There were other problems. “The minister and hearers are perturbed by young bairns brought to the kirk that cannot profit, and likewise by barking of dogs.”  The dogs were to be banned and if present to be removed by the beadle. He was also enjoined “to have his red staff in the kirk on the Sabbath days, therewith to waken sleepers, and to remove greeting bairns furth of the kirk.” 

The children from the Grammar School were particularly troublesome. “The scholars, in time of preaching, by their tumults and running through the kirk, and likewise their clattering and fighting, does trouble both the teacher and the hearers.”  It was proposed that a bench should be provided that the bairns might be seated. This did bring about rather better standards of conduct but there were still complaints. One by George Dickson, a merchant “that he was abused by Francis Scott, Billiecauld and certain others their sociates, by casting of their bonnets at him in the kirk.”  This took place on January 1st so perhaps there were some excuses for the boy’s actions.

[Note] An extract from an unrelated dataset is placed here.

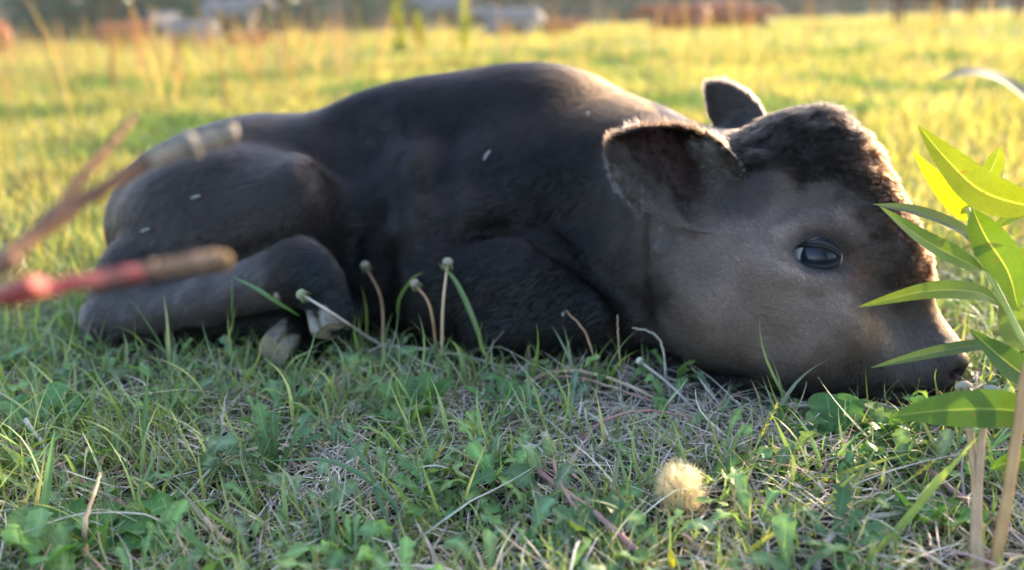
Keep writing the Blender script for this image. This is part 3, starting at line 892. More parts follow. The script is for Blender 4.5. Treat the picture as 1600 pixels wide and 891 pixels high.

Standards of behaviour by the adults was not above reproach either. Thomas Taylor, flesher was in trouble “for drinking with Highlandmen in the time of preaching before noon.”  But there was worse to come. In the afternoon “in his drunkenness (he) had misbehaved himself in the house of God by shooting (pushing) his neighbours and casting down their books.”  Truly the Session had much work to do in the early days of the Reformation.